##### Data block

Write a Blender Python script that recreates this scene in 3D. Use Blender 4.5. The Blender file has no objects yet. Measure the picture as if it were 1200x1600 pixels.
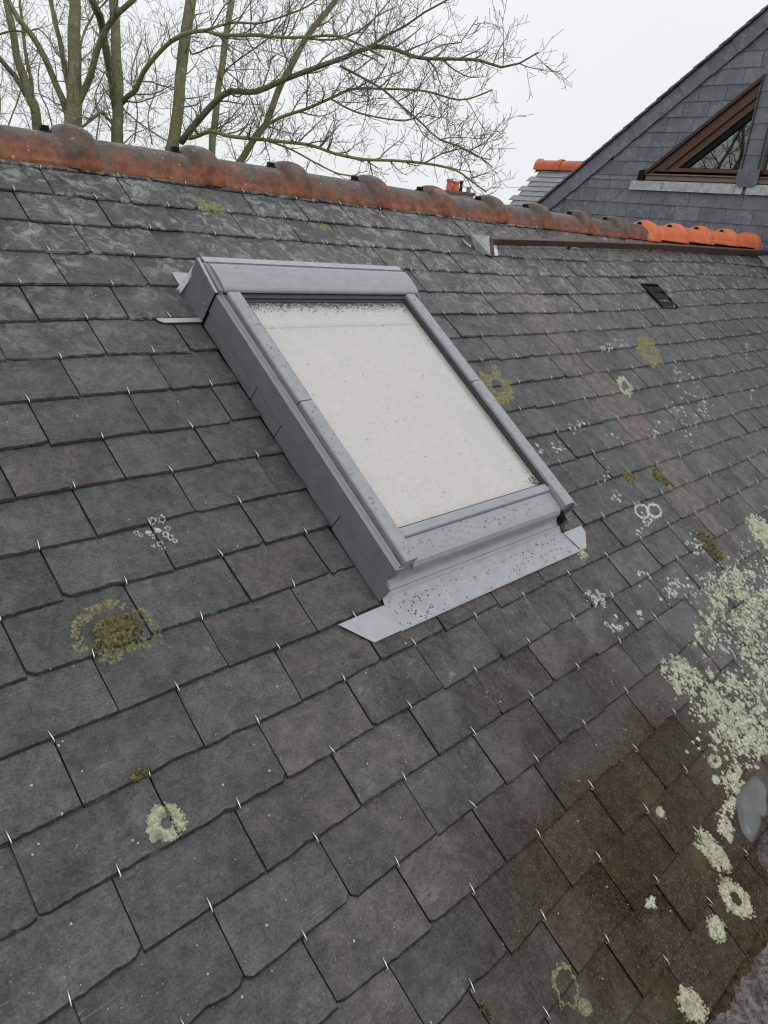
import bpy, math, random
from mathutils import Vector, Matrix, noise
from mathutils.bvhtree import BVHTree
R_ = math.radians
sc = bpy.context.scene
COL = sc.collection

# ------------------------------------------------------------------ camera, sky, sun, exposure
TILT = R_(35.5)                                   # pitch of the slate roof
CT, ST = math.cos(TILT), math.sin(TILT)
ROOF = Matrix(((1,0,0),(0,CT,-ST),(0,ST,CT)))     # roof-plane axes (X along ridge, Y up slope, Z out) -> world
CR = Matrix(((0.691794,-0.527736,0.492865),(-0.192754,-0.792743,-0.578277),(0.695893,0.305047,-0.650138)))  # camera axes in roof plane
CP = Vector((-0.50424,-1.38014,1.23507))
FPX = 1175.44
cam = bpy.data.cameras.new('camera'); camo = bpy.data.objects.new('camera', cam); COL.objects.link(camo)
cam.sensor_fit = 'VERTICAL'; cam.sensor_height = 24; cam.lens = FPX/1600*24
cam.clip_start = 0.05; cam.clip_end = 2000
WR = CR @ ROOF.transposed()
rx, dn, fw = WR[0], WR[1], WR[2]
camo.matrix_world = Matrix.Translation(ROOF @ CP) @ Matrix((( rx[0],-dn[0],-fw[0]),(rx[1],-dn[1],-fw[1]),(rx[2],-dn[2],-fw[2]))).to_4x4()
sc.camera = camo

w = bpy.data.worlds.new('World'); sc.world = w; w.use_nodes = True
nt = w.node_tree; nt.nodes.clear()
out = nt.nodes.new('ShaderNodeOutputWorld'); bg = nt.nodes.new('ShaderNodeBackground')
sky = nt.nodes.new('ShaderNodeTexSky'); sky.sky_type = 'NISHITA'; sky.sun_disc = False
sky.sun_elevation = R_(50); sky.sun_rotation = R_(200); sky.air_density = 1.0; sky.dust_density = 6; sky.ozone_density = 1
hs = nt.nodes.new('ShaderNodeHueSaturation'); hs.inputs['Saturation'].default_value = 0.12; hs.inputs['Value'].default_value = 0.55
nt.links.new(sky.outputs[0], hs.inputs['Color'])
mx = nt.nodes.new('ShaderNodeMixRGB'); mx.inputs[0].default_value = 0.86
tc = nt.nodes.new('ShaderNodeTexCoord'); sp = nt.nodes.new('ShaderNodeSeparateXYZ'); nt.links.new(tc.outputs['Generated'], sp.inputs[0])
cr = nt.nodes.new('ShaderNodeValToRGB')
cr.color_ramp.elements[0].position = 0.0; cr.color_ramp.elements[0].color = (8.1, 8.45, 8.6, 1)
cr.color_ramp.elements[1].position = 0.7; cr.color_ramp.elements[1].color = (9.3, 9.4, 9.95, 1)
e = cr.color_ramp.elements.new(0.28); e.color = (8.45, 8.65, 8.95, 1)
nt.links.new(sp.outputs['Z'], cr.inputs[0])
cn = nt.nodes.new('ShaderNodeTexNoise'); cn.inputs['Scale'].default_value = 1.6; cn.inputs['Detail'].default_value = 3
nt.links.new(tc.outputs['Generated'], cn.inputs['Vector'])
cm = nt.nodes.new('ShaderNodeMapRange'); cm.inputs[3].default_value = 0.94; cm.inputs[4].default_value = 1.05
nt.links.new(cn.outputs['Fac'], cm.inputs[0])
ml = nt.nodes.new('ShaderNodeVectorMath'); ml.operation = 'SCALE'
nt.links.new(cr.outputs[0], ml.inputs[0]); nt.links.new(cm.outputs[0], ml.inputs['Scale'])
nt.links.new(hs.outputs[0], mx.inputs[1]); nt.links.new(ml.outputs[0], mx.inputs[2])
nt.links.new(mx.outputs[0], bg.inputs[0]); bg.inputs[1].default_value = 0.119
nt.links.new(bg.outputs[0], out.inputs[0])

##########

Problem details:
Count every line in the listing above that holds "objects", then report only the count.

Written solution:
2